*Work to complete*:
A verbatim copy is needed of the lines from the one containing "Write the bpy" down to the one containing "COL = scene.collection", inclusive. Print it with no pictures.

*Dataset extract*:
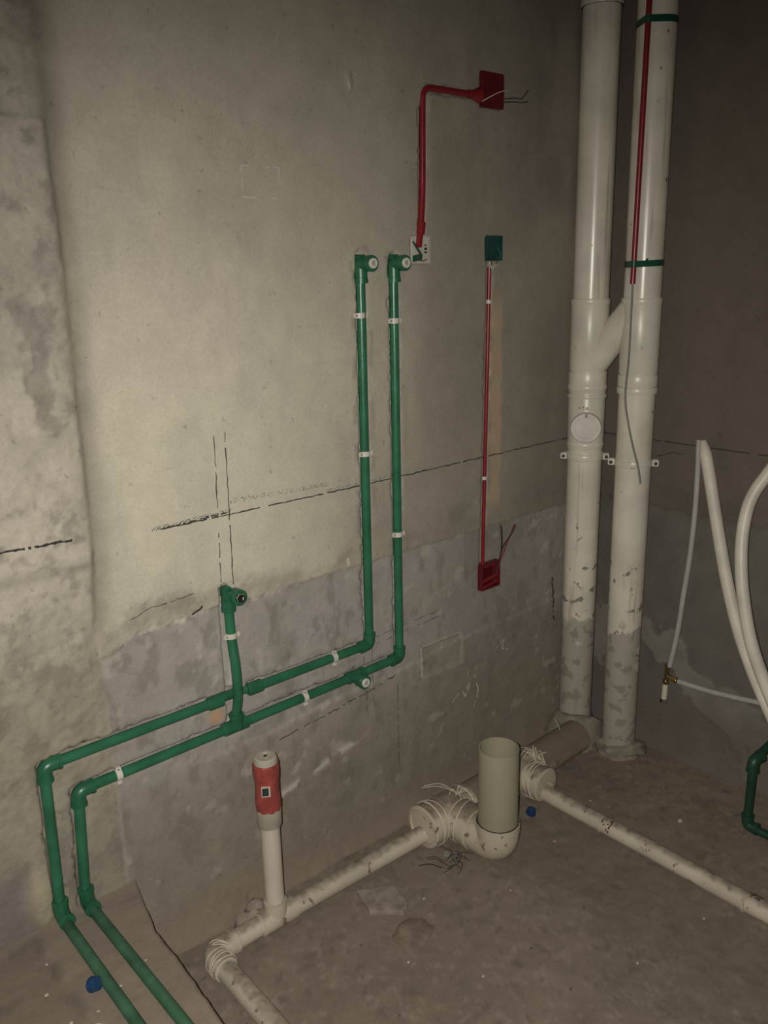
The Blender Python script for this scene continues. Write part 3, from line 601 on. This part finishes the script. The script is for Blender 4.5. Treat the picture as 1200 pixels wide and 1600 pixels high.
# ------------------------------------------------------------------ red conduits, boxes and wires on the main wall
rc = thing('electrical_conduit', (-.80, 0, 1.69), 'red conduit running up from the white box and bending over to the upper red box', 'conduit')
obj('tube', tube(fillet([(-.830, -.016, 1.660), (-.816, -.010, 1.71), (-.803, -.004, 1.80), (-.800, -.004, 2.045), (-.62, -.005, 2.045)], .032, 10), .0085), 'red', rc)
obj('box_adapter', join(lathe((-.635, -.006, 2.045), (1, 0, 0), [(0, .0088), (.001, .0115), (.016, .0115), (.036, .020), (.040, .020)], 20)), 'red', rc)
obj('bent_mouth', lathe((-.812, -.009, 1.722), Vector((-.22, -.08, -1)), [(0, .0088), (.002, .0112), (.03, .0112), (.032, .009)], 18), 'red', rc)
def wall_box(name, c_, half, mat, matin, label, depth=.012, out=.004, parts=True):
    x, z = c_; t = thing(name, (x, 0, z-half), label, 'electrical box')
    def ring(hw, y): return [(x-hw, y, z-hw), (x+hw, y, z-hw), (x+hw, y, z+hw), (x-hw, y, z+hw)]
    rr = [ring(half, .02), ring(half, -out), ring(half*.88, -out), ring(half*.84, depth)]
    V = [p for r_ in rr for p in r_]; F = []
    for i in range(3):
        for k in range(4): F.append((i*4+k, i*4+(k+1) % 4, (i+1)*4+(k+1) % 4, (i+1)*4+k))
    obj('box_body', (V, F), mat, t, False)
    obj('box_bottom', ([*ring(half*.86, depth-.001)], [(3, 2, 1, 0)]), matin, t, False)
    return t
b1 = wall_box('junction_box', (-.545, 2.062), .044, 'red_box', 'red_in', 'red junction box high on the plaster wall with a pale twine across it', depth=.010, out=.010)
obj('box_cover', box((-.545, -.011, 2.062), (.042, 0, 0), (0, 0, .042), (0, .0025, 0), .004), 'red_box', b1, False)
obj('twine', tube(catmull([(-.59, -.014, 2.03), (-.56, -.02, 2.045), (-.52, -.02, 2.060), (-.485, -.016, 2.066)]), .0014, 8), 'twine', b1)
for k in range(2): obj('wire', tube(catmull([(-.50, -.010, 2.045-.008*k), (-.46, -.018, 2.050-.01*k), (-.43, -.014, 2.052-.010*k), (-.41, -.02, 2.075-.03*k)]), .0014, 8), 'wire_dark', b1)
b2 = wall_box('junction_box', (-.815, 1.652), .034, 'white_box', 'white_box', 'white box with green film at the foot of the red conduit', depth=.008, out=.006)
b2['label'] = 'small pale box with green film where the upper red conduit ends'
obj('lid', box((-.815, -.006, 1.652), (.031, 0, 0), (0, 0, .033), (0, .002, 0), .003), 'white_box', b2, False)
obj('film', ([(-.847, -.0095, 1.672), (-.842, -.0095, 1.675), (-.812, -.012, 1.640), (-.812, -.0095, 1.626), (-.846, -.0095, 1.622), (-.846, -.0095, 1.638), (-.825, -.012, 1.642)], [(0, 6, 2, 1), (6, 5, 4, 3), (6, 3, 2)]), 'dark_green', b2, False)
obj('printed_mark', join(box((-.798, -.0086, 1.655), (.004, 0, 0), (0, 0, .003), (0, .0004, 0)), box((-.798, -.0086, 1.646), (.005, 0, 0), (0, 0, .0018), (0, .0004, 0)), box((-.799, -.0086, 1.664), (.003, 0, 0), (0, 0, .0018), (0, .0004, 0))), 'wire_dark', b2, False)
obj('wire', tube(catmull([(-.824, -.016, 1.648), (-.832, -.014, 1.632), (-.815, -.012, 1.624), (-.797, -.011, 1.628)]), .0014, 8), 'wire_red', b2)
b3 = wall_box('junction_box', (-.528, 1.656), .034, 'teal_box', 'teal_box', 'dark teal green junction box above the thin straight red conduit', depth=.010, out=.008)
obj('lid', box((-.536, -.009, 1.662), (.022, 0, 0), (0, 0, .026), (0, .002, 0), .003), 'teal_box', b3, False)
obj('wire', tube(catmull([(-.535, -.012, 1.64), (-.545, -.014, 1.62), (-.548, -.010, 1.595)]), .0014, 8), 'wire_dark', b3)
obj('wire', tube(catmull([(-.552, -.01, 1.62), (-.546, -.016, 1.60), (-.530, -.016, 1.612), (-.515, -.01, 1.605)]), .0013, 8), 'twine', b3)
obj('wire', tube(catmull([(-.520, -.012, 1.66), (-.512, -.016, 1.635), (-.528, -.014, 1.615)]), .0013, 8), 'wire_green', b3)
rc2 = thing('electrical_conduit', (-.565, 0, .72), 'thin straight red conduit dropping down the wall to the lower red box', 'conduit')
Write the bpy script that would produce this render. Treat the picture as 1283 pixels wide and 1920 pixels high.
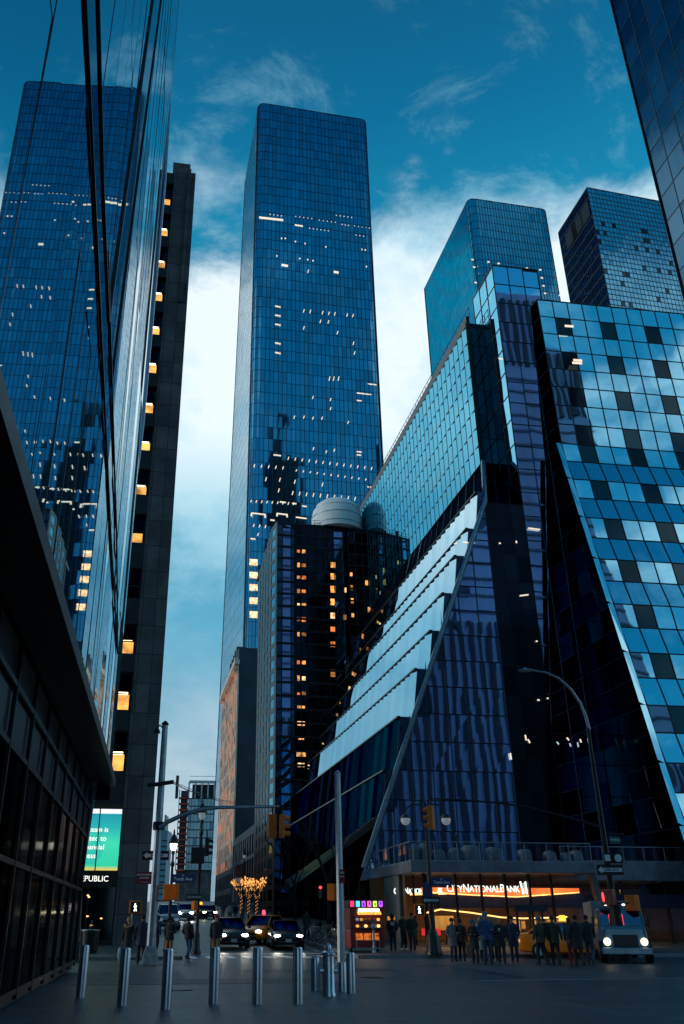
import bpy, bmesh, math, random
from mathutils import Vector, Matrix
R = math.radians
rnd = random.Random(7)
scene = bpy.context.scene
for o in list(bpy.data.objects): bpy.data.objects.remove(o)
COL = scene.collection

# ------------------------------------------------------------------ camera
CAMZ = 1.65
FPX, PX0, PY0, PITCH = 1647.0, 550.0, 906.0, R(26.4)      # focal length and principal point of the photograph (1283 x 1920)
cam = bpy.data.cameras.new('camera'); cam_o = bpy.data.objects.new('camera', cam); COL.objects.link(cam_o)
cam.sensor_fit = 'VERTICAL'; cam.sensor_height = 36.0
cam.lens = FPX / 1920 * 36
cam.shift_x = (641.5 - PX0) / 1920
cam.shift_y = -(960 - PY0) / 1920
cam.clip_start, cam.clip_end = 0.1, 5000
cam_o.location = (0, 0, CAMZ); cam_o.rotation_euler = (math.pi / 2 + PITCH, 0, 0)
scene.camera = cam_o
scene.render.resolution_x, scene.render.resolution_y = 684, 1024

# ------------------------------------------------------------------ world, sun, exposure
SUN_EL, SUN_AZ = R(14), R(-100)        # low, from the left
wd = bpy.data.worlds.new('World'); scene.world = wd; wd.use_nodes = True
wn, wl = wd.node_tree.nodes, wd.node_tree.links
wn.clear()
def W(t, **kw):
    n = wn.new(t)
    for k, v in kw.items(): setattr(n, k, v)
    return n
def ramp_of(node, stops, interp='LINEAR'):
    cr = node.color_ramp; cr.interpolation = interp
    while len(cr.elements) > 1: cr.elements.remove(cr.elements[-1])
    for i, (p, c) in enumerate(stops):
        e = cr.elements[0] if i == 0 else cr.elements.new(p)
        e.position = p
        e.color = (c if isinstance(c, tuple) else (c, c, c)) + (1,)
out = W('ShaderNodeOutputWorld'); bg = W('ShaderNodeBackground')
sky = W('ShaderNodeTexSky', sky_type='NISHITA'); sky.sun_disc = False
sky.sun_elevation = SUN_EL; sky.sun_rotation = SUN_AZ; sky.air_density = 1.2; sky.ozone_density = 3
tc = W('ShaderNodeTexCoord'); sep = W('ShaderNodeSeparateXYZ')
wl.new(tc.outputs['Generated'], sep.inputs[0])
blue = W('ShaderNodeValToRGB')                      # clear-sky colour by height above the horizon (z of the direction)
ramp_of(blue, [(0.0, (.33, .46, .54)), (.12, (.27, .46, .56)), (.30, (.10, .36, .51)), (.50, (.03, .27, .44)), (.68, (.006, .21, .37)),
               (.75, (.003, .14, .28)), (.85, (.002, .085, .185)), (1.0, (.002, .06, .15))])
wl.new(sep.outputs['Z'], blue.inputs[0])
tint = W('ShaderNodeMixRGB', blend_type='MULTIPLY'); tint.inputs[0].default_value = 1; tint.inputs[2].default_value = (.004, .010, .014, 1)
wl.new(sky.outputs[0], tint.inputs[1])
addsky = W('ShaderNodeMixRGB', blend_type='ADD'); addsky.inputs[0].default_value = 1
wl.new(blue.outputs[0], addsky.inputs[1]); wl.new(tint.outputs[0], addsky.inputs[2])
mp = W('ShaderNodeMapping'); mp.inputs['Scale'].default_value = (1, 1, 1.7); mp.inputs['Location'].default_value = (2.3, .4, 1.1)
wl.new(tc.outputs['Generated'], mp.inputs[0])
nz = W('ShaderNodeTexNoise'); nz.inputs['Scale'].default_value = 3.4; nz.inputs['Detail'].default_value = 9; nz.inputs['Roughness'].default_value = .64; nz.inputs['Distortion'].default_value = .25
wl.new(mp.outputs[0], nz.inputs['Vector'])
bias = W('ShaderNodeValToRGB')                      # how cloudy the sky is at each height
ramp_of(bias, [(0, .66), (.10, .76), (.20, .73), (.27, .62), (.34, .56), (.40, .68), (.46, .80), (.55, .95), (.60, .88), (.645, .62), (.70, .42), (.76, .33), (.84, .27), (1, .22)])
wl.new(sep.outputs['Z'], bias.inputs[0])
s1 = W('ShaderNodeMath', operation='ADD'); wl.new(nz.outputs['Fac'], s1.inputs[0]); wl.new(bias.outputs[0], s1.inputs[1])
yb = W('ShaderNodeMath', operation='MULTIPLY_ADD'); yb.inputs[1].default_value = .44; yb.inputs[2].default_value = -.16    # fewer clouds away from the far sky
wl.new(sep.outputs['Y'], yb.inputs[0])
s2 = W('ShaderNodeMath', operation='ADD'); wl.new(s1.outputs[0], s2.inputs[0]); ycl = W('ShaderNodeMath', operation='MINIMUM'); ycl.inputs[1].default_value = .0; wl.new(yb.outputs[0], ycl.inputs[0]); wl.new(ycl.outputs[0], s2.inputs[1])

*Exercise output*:
Write the bpy script that would produce this render. Treat the picture as 1283 pixels wide and 1920 pixels high.
import bpy, bmesh, math, random
from mathutils import Vector, Matrix
R = math.radians
rnd = random.Random(7)
scene = bpy.context.scene
for o in list(bpy.data.objects): bpy.data.objects.remove(o)
COL = scene.collection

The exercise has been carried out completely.